Il giornalista La Licata, in una recente intervista, ha ricordato la disperazione, il dolore e la violenza di quegli anni ed ha dichiarato: «negli anni 80, a Palermo, è successo qualcosa che in nessuna altra parte del mondo civilizzato è successa». Gli anni 80 sono stati gli anni della Guerra di Mafia, ma in trincea oltre agli uomini brutali di Cosa Nostra parteggiavano anche gli uomini giusti e con la morte di Chinnici la lotta alla mafia divenne sempre più sentita.
IL MAXI PROCESSO
Il giudice Caponnetto continuò i lavori del pool antimafia di Chinnici e con lui c’erano anche Giovanni Falcone e Paolo Borsellino. Il magistrato Falcone, componente attivo del pool antimafia, interrogò il pentito Buscetta e attraverso le testimonianze del boss dei due mondi mise in piedi il Maxi Processo.
Quell’ampio processo sottintese l’acume e l’infallibilità di Falcone e infatti la grande inchiesta segnò la condanna degli imputati e oltre 2000 anni di carcere. Nel gennaio 1988 ci fu la nomina per il ruolo di Capo dell’ufficio istruzione a Palermo. La nomina cadde su Meli e la notizia fu accolta con non poco stupore poiché l’erede naturale per il ruolo di capo Ufficio doveva essere Falcone ma il CSM smentì questa aspettativa.
GIOVANNI FALCONE, 27 ANNI FA MORIVA GIOVANNI FALCONE
L’ADDAURA, IL MINISTERO DELLA GIUSTIZIA, LA STRAGE
20 Giugno 1989: l’attentato fallito alla casa al mare di Falcone, in Addaura. Il tentato omicidio fu la chiara espressione dei pericoli che il magistrato correva quotidianamente. Il giudice in quel periodo iniziò a vedere sempre più netti i segni di una morte molto vicina. Nel 1991 divenne Direttore degli affari penali al ministero di Giustizia, spinto dall’allora Ministro Martelli. Quando accettò l’incarico ricevette attacchi, critiche ma anche a Roma, lontano dalla sua amata terra, continuò il suo incessante lavoro di difensore della giustizia.

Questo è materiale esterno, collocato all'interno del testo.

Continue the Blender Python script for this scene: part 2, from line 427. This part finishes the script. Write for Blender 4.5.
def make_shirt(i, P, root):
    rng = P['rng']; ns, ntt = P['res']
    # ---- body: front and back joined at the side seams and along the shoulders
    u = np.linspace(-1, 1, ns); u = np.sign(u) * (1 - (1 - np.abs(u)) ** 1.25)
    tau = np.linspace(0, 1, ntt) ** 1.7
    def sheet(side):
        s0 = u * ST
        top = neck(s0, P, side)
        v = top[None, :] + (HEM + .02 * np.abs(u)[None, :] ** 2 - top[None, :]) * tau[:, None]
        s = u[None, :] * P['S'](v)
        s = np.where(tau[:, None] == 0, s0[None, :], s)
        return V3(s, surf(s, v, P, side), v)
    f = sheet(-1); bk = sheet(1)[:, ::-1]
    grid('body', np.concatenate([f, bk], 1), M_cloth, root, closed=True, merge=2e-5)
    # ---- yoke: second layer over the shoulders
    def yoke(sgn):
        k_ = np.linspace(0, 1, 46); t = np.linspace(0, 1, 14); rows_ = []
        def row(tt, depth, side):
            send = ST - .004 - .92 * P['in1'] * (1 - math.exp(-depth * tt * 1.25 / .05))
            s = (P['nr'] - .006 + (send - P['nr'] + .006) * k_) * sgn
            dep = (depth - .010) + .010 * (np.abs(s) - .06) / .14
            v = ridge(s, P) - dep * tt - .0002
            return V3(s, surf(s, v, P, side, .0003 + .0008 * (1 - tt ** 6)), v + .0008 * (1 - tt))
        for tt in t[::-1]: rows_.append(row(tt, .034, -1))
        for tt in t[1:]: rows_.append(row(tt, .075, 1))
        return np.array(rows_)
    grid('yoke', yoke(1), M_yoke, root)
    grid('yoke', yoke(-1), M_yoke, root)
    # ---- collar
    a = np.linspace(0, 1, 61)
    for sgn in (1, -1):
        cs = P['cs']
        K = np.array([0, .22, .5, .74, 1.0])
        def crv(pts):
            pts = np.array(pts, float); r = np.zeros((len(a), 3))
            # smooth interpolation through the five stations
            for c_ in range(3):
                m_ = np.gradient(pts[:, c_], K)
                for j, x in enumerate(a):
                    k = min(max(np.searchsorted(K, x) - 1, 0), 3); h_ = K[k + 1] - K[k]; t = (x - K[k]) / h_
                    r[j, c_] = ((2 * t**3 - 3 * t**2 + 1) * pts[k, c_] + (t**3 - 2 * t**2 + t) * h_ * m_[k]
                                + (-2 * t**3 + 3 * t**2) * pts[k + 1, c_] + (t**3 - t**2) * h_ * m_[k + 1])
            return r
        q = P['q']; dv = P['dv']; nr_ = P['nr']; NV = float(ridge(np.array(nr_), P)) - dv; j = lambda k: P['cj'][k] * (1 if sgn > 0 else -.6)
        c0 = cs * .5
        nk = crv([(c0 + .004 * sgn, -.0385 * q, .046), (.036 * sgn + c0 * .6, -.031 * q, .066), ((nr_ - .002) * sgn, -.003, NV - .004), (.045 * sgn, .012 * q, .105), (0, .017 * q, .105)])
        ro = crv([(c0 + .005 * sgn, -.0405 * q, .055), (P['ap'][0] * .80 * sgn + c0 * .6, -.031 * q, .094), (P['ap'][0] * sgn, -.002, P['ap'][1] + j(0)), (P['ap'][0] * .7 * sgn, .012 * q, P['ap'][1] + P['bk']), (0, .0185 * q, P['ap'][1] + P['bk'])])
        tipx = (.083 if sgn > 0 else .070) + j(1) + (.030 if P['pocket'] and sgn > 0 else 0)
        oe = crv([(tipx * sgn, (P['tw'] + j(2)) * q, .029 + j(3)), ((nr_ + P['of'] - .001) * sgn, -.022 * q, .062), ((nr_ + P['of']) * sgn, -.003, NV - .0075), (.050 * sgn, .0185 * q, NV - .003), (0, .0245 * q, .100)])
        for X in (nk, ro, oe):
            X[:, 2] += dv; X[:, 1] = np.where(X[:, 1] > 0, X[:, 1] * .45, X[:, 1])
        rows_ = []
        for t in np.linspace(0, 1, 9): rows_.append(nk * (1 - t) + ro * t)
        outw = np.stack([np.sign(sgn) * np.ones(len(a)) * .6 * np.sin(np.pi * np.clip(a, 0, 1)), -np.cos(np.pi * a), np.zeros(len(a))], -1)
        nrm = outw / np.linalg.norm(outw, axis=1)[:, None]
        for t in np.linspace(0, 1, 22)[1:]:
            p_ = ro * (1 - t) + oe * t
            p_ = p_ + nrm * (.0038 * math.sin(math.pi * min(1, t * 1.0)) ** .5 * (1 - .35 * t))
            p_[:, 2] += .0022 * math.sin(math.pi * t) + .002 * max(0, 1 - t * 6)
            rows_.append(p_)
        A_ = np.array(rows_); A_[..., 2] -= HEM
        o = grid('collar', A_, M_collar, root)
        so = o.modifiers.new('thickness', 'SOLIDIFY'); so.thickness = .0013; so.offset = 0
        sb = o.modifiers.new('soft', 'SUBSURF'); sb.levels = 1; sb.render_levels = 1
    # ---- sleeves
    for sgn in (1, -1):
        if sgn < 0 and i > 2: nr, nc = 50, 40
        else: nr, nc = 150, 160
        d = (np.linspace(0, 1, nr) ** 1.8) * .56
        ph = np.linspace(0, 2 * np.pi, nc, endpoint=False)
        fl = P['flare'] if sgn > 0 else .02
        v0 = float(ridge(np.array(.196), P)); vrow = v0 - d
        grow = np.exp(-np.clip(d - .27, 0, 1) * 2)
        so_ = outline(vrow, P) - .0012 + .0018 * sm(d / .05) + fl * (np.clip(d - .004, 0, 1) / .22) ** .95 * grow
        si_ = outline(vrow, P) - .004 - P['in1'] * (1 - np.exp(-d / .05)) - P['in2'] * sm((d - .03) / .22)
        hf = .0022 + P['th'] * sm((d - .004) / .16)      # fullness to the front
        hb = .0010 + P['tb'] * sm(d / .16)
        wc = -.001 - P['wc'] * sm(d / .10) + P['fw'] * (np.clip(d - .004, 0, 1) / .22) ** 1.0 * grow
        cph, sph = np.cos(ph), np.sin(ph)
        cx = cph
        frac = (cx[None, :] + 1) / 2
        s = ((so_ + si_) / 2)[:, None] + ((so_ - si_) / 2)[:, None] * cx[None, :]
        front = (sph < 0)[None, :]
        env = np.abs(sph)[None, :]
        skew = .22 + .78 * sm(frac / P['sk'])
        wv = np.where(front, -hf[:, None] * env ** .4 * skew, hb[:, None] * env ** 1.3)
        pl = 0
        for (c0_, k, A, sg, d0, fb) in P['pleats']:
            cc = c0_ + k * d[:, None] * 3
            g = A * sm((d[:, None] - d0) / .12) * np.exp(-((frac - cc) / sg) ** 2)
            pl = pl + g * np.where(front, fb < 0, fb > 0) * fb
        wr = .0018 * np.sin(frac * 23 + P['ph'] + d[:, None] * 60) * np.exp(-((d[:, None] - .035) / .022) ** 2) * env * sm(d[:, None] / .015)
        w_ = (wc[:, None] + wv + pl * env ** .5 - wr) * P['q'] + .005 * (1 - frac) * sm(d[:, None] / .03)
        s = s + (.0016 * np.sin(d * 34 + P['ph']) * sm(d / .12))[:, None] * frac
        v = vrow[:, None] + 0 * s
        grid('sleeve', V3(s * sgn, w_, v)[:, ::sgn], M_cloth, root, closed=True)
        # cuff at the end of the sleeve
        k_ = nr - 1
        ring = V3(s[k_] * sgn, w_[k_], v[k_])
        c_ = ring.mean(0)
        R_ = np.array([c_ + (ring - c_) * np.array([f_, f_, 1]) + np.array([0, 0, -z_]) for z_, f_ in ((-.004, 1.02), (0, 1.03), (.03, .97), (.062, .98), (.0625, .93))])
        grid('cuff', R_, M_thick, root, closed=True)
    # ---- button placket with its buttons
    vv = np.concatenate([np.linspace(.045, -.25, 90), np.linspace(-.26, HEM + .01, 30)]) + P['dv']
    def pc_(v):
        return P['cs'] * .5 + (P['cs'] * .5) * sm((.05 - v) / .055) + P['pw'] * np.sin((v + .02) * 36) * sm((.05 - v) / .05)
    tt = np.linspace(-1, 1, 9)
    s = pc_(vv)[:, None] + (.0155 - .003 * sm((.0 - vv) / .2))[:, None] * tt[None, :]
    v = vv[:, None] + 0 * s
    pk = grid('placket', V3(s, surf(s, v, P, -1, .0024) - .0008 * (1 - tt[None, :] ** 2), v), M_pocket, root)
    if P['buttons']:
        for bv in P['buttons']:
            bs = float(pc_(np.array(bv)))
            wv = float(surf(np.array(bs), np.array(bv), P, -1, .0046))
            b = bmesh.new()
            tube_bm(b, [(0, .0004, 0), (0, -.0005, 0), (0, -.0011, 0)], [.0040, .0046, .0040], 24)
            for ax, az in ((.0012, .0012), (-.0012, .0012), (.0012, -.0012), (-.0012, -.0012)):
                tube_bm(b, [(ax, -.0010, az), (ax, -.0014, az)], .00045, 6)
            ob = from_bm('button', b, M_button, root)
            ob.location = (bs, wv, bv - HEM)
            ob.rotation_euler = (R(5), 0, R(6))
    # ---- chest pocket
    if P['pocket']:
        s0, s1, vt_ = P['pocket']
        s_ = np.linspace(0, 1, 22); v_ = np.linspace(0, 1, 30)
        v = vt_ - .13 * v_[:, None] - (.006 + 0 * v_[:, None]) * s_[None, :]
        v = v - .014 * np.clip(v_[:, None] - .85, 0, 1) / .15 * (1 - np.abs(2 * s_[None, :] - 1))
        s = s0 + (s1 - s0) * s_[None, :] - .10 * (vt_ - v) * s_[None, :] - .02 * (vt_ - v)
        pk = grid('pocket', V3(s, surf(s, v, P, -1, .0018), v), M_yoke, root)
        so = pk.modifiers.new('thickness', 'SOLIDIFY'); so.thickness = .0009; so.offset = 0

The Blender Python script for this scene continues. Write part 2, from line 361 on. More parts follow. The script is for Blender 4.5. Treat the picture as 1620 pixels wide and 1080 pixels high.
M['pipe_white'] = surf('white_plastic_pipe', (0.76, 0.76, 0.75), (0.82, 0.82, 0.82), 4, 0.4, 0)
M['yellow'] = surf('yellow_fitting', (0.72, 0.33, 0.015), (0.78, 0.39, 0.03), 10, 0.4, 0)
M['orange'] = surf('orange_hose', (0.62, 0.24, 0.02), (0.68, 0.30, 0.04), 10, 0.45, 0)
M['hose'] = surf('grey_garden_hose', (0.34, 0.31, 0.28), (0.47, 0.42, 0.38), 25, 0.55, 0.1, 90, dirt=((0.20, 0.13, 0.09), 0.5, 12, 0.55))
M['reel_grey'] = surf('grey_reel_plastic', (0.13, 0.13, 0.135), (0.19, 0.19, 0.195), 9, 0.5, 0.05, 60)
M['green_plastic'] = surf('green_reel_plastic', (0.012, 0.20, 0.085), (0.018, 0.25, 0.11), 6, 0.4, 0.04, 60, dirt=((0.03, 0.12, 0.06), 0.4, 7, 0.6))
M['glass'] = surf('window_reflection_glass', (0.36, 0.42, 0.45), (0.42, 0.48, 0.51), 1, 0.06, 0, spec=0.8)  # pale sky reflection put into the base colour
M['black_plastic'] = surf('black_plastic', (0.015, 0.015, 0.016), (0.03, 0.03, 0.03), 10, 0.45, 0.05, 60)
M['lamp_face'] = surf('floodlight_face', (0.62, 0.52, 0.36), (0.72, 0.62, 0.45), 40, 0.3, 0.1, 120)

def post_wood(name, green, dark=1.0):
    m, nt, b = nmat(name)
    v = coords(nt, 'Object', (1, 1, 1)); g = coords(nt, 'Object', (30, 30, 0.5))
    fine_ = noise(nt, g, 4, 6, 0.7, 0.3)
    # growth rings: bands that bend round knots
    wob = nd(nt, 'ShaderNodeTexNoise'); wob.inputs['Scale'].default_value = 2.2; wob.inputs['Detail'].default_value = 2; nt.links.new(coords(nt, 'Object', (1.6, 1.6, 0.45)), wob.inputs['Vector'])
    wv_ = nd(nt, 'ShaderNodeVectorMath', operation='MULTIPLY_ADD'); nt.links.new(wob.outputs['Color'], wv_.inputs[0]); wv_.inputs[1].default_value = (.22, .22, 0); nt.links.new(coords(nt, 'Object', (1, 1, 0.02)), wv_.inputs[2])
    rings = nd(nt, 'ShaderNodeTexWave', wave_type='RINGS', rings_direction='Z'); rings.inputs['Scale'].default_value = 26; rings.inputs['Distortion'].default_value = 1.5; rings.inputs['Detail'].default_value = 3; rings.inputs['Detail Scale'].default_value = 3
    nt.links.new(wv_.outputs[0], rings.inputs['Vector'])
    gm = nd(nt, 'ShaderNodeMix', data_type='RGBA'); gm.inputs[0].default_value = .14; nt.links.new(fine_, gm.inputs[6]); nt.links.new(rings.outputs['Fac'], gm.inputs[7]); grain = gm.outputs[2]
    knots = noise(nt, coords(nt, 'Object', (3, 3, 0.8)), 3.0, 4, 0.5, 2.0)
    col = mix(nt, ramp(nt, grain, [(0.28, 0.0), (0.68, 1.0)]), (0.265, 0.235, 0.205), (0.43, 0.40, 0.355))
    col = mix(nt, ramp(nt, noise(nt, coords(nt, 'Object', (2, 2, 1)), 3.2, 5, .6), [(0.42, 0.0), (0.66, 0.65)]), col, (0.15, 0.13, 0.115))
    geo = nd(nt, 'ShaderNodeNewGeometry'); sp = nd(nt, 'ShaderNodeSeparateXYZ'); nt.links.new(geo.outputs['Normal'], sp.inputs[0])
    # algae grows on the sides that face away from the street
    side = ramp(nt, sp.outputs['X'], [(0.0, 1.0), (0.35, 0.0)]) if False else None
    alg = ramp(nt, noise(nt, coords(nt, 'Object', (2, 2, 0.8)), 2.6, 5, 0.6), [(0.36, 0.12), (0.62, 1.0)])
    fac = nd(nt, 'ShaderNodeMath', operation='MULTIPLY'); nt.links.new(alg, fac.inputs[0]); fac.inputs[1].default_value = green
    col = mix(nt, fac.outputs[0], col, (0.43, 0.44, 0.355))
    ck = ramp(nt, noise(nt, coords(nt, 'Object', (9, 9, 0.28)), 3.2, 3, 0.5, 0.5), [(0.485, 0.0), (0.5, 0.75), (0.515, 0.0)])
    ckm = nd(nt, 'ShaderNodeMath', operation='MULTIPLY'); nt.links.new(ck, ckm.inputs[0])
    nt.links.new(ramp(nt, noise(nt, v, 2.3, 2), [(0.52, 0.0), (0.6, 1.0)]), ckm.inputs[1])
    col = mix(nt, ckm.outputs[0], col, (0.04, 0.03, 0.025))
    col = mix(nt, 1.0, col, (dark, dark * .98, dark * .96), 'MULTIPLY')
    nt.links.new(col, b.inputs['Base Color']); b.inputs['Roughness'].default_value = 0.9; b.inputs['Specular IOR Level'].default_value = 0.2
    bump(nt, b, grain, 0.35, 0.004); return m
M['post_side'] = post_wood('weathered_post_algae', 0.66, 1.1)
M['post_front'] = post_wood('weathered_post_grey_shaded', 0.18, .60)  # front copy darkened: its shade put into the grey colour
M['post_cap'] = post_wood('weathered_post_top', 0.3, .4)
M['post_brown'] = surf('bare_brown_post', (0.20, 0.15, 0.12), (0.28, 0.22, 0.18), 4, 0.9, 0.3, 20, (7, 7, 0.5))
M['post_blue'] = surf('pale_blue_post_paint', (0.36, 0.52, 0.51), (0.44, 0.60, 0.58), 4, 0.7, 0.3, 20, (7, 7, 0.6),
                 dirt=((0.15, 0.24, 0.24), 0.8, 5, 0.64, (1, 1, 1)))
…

Nel Gennaio del 1992 la Cassazione confermò tutti gli ergastoli del Maxi Processo e per il mondo della giustizia fu una grande vittoria. La Mafia non restò più impunita ma fu finalmente riconosciuta quale cancro pervasivo nella società civile e nella politica.
La vittoria dell’inverno 1992 si trasformò presto in tristezza e rabbia perchè pochissimi mesi dopo Giovanni Falcone perse la vita nella strage di Capaci.
La storia ci ricorda, e dovrà farlo sempre, un uomo profondamente buono, profondamente giusto.